Copy each line of the data below exactly, leaving out pictures.

- - - - - - -

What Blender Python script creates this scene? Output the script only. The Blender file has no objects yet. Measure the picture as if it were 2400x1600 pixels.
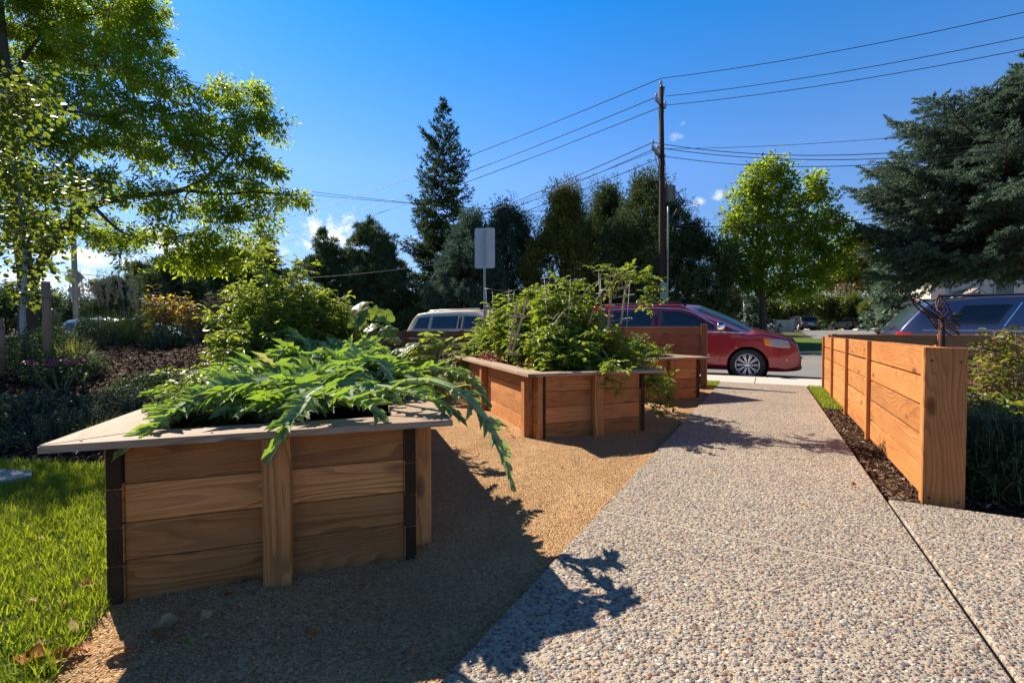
import bpy, math, random
import numpy as np
from mathutils import Vector, Matrix

SC = bpy.context.scene
COL = SC.collection
R = math.radians

# ------------------------------------------------------------------ camera
FPX, HOR, EYE = 1067.0, 777.0, 1.0            # focal length and horizon row measured on the 2400x1600 photograph
PITCH = math.atan((800 - HOR) / FPX)
cam_d = bpy.data.cameras.new('camera'); cam = bpy.data.objects.new('camera', cam_d); COL.objects.link(cam)
cam_d.sensor_width = 36.0; cam_d.lens = 36.0 * FPX / 2400.0
cam_d.clip_start = 0.05; cam_d.clip_end = 3000
cam.location = (0, 0, EYE); cam.rotation_euler = (R(90) - PITCH, 0, 0)
SC.camera = cam

# ------------------------------------------------------------------ sky, sun, exposure
SUN_AZ = math.atan2(-0.74, 0.67)               # measured from +Y towards +X
SUN_EL = R(38.5)
world = bpy.data.worlds.new("World"); SC.world = world; world.use_nodes = True
SUND = Vector((math.sin(SUN_AZ)*math.cos(SUN_EL), math.cos(SUN_AZ)*math.cos(SUN_EL), math.sin(SUN_EL)))
sun_d = bpy.data.lights.new('sun', 'SUN'); sun_d.energy = 5.0; sun_d.angle = R(0.5); sun_d.color = (1, .90, .75)
sun = bpy.data.objects.new('sun', sun_d); COL.objects.link(sun)
sun.rotation_euler = SUND.to_track_quat('Z', 'Y').to_euler()
SC.view_settings.view_transform = 'Standard'; SC.view_settings.look = 'None'
SC.view_settings.gamma = 1.0; SC.view_settings.exposure = 1.02; SC.view_settings.use_curve_mapping = False
SKY_STRENGTH = 0.078

def ray(u, v):
    dx = (u - 1200) / FPX; dz = -(v - 800) / FPX
    return np.array([dx, math.cos(PITCH) + dz*math.sin(PITCH), -math.sin(PITCH) + dz*math.cos(PITCH)])
def at(u, v, Y):                                # the point Y metres ahead of the camera that the photo shows at (u, v)
    d = ray(u, v); t = Y / d[1]
    return np.array([d[0]*t, Y, EYE + d[2]*t])
def gr(u, v, z=0.0):                            # the same on a level plane
    d = ray(u, v); t = (z - EYE) / d[2]
    return np.array([d[0]*t, d[1]*t, z])

nt = world.node_tree; N = nt.nodes; Lk = nt.links
for n in list(N): N.remove(n)
def wn(t, **kw):
    n = N.new(t)
    for k, v in kw.items(): setattr(n, k, v)
    return n
def wmath(op, a, b=None):
    n = wn('ShaderNodeMath', operation=op)
    for i, x in enumerate((a, b)):
        if x is None: continue
        if isinstance(x, (int, float)): n.inputs[i].default_value = x
        else: Lk.new(x, n.inputs[i])
    return n.outputs[0]
sky = wn('ShaderNodeTexSky'); sky.sky_type = 'NISHITA'; sky.sun_disc = False
sky.sun_elevation = SUN_EL; sky.sun_rotation = SUN_AZ; sky.altitude = 1600; sky.air_density = 1.0; sky.dust_density = 0.15; sky.ozone_density = 2.2
hs = wn('ShaderNodeHueSaturation'); hs.inputs['Saturation'].default_value = 1.12; hs.inputs['Value'].default_value = 1.0
tc = wn('ShaderNodeTexCoord')
sz = wn('ShaderNodeSeparateXYZ'); Lk.new(tc.outputs['Generated'], sz.inputs[0])
gr_ = wn('ShaderNodeValToRGB'); Lk.new(sz.outputs[2], gr_.inputs[0])     # clear sky tone; unseen zenith dimmed and greyed to deepen the shadows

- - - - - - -

__RESULT OF THE TASK__
What Blender Python script creates this scene? Output the script only. The Blender file has no objects yet. Measure the picture as if it were 2400x1600 pixels.
import bpy, math, random
import numpy as np
from mathutils import Vector, Matrix

SC = bpy.context.scene
COL = SC.collection
R = math.radians

# ------------------------------------------------------------------ camera
FPX, HOR, EYE = 1067.0, 777.0, 1.0            # focal length and horizon row measured on the 2400x1600 photograph
PITCH = math.atan((800 - HOR) / FPX)
cam_d = bpy.data.cameras.new('camera'); cam = bpy.data.objects.new('camera', cam_d); COL.objects.link(cam)
cam_d.sensor_width = 36.0; cam_d.lens = 36.0 * FPX / 2400.0
cam_d.clip_start = 0.05; cam_d.clip_end = 3000
cam.location = (0, 0, EYE); cam.rotation_euler = (R(90) - PITCH, 0, 0)
SC.camera = cam

# ------------------------------------------------------------------ sky, sun, exposure
SUN_AZ = math.atan2(-0.74, 0.67)               # measured from +Y towards +X
SUN_EL = R(38.5)
world = bpy.data.worlds.new("World"); SC.world = world; world.use_nodes = True
SUND = Vector((math.sin(SUN_AZ)*math.cos(SUN_EL), math.cos(SUN_AZ)*math.cos(SUN_EL), math.sin(SUN_EL)))
sun_d = bpy.data.lights.new('sun', 'SUN'); sun_d.energy = 5.0; sun_d.angle = R(0.5); sun_d.color = (1, .90, .75)
sun = bpy.data.objects.new('sun', sun_d); COL.objects.link(sun)
sun.rotation_euler = SUND.to_track_quat('Z', 'Y').to_euler()
SC.view_settings.view_transform = 'Standard'; SC.view_settings.look = 'None'
SC.view_settings.gamma = 1.0; SC.view_settings.exposure = 1.02; SC.view_settings.use_curve_mapping = False
SKY_STRENGTH = 0.078

def ray(u, v):
    dx = (u - 1200) / FPX; dz = -(v - 800) / FPX
    return np.array([dx, math.cos(PITCH) + dz*math.sin(PITCH), -math.sin(PITCH) + dz*math.cos(PITCH)])
def at(u, v, Y):                                # the point Y metres ahead of the camera that the photo shows at (u, v)
    d = ray(u, v); t = Y / d[1]
    return np.array([d[0]*t, Y, EYE + d[2]*t])
def gr(u, v, z=0.0):                            # the same on a level plane
    d = ray(u, v); t = (z - EYE) / d[2]
    return np.array([d[0]*t, d[1]*t, z])

nt = world.node_tree; N = nt.nodes; Lk = nt.links
for n in list(N): N.remove(n)
def wn(t, **kw):
    n = N.new(t)
    for k, v in kw.items(): setattr(n, k, v)
    return n
def wmath(op, a, b=None):
    n = wn('ShaderNodeMath', operation=op)
    for i, x in enumerate((a, b)):
        if x is None: continue
        if isinstance(x, (int, float)): n.inputs[i].default_value = x
        else: Lk.new(x, n.inputs[i])
    return n.outputs[0]
sky = wn('ShaderNodeTexSky'); sky.sky_type = 'NISHITA'; sky.sun_disc = False
sky.sun_elevation = SUN_EL; sky.sun_rotation = SUN_AZ; sky.altitude = 1600; sky.air_density = 1.0; sky.dust_density = 0.15; sky.ozone_density = 2.2
hs = wn('ShaderNodeHueSaturation'); hs.inputs['Saturation'].default_value = 1.12; hs.inputs['Value'].default_value = 1.0
tc = wn('ShaderNodeTexCoord')
sz = wn('ShaderNodeSeparateXYZ'); Lk.new(tc.outputs['Generated'], sz.inputs[0])
gr_ = wn('ShaderNodeValToRGB'); Lk.new(sz.outputs[2], gr_.inputs[0])     # clear sky tone; unseen zenith dimmed and greyed to deepen the shadows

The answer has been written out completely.